Ho realizzato il progetto insieme a mia figlia Francesca, architetto e lighting designer e ho potuto avvalermi delle potenzialità della luce anche in campo architettonico. Grazie ai progetti ideati con mia figlia, abbiamo già illuminato la città di Locarno e il quartiere Coppedè di Roma e la nostra ultima fatica è stata il sogno di illuminare i reperti del parco archeologico dei Fori Imperia­li. Tramite la letteratura della luce siamo riusciti a raccontare la storia di Augusto, di Nerva e di Tra­iano, regalando un’emozione unica a quarantamila spettatori.

Ha appena finito di girare il film sulla gioventù di Maometto. Che emozioni ha vissuto?

Tutto partì dalla mia lettura di un piccolo libro sulla storia di Maometto giovane.
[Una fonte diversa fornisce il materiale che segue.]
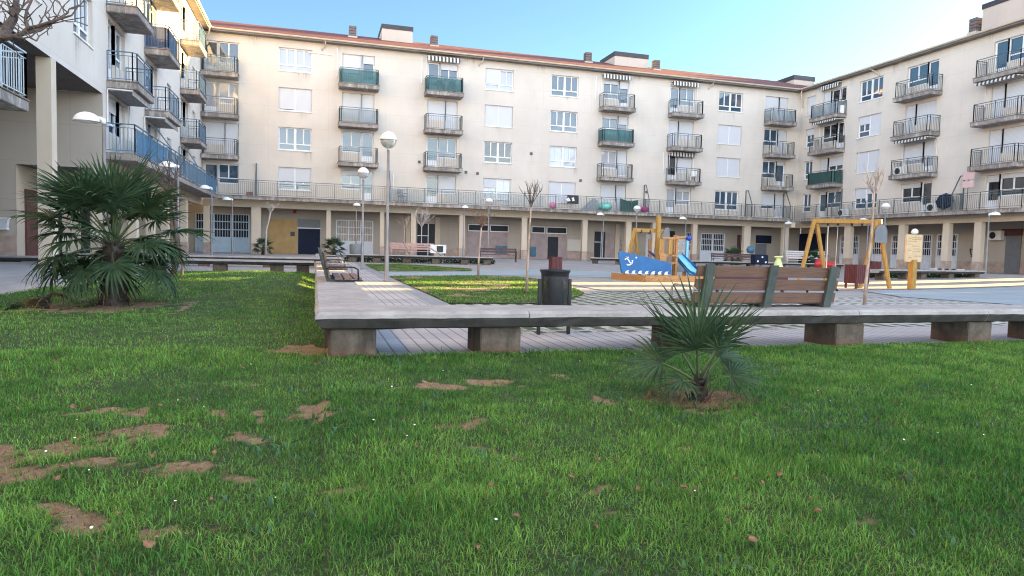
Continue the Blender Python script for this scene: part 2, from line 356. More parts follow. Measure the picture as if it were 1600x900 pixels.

Come in una visio­ne il mio interesse per questo personaggio è diventato un film che verrà presentato il 27 agosto al Festival di Montreux e che servirà a far conoscere al mondo occidentale la vera vita di Maometto e l’inizio dell’Islam, mostrandoli ben diversi dalle atrocità dell’Isis. Quest’esperienza mi ha convinto sempre di più che la spiritualità è unica e non può essere diversa a seconda della parte di mondo in cui viene venerata.

Può spiegarci cos’è la “Storaro Collection”?

E’ un progetto che aveva lo scopo di ricercare le radici della nostra cultura classica e si basa sulla realizzazione, durata cinque anni, di immagini fotografiche realizzate cinematograficamente in dop­pia esposizione, che raccontano due collezioni di opere, la prima sui resti della Civiltà romana e la seconda fatta di opere tratte dai miei sessanta film.